I’ve never done a long swim in that kind of current before. The flood was behind me, which was better than the alternative but meant that the ocean was crawling up my back all morning. I can’t find a good figure on the web today for Tidal flow in the Hudson estuary, perhaps because it varies too much , but if we estimate a high-ish figure for the Narrows off Manhattan in the middle of the flood of 200,000 cubic feet / second, that means roughly 1.5 million gallons of water / second heading north. Going the same way were me, 217 other swimmers, maybe 30 kayaks, 10-15 larger boats, maybe 20 NYPD zodiacs, and a dozen or so blue-capped “Swim Angels” who joined the race to help anyone in trouble. That’s a lot of flotsam.
All that fast-moving water and debris meant constant if minor turbulence. The wind wasn’t a problem, mostly out of the SSE. But even so I swam through lots of movement: little waves passing upriver, or eddies forming, or wakes from powerboats which left us tasting gasoline. Maybe half-way through, with the Bridge not looking much closer, I started to feel just a little seasick.

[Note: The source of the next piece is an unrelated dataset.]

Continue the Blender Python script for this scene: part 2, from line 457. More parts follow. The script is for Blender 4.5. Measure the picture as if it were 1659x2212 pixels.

That’s happened to me before on a long swim – my crawl stroke has a fair amount of lateral movement, and even in calm water it has a sway to it – but it felt different in the flood. As with last time, I swam my way through disorientation and felt strong by the end – probably could have gone another couple miles up to the Tappen Zee, though pretty soon the tide would have turned against me.
Longs swims combine exertion with meditation. Diana Nyad calls swimming the “ultimate form of sensory deprivation,” and what I remember best is that wordless feeling of flowing with flowing water. Mobilis in mobile, Captain Nemo calls it. For a little while on Saturday I was part of the biggest moving thing in New York. Inside what Tim Morton calls “the mesh,” surrounded by a moving environment that buoys you up but is ultimately hostile to your terrestrial body, swimming seems part fool’s errand and part deep-down encounter with reality. Humans don’t swim like fish or even dolphins; our immersion starts awkwardly, and all our tactics and tools don’t make us aquatic.
But when you’re in the big river, heading upstream with the flood and against the current, and for at least a little while your arms and legs move automatically, machine-like, and you’re progressing upriver with the City on your right and the Palisades on your left, you feel in your slightly disoriented body why “flow” is a good thing to be in.
Nothing last forever — but that was a great swim on the last day of summer 2013!
Terry Laughlin says
The swimmer in the blue cap who you couldn’t ID is Dave Barra. He acted as a swim angel for this year’s LIttle Red Lighthouse.
Steve Mentz says
Thanks!
Jenny Davidson says
The tower you saw is pretty certainly Riverside Church, not St. John the Divine:
http://www.theriversidechurchny.org/about/?art
Steve Mentz says
That’s right! Thanks, Jenny. As I was swimming, I thought St John the Divine was too far from the river, but didn’t know another tower in the neighborhood. That means I was at 121st, not 112th — which also makes sense!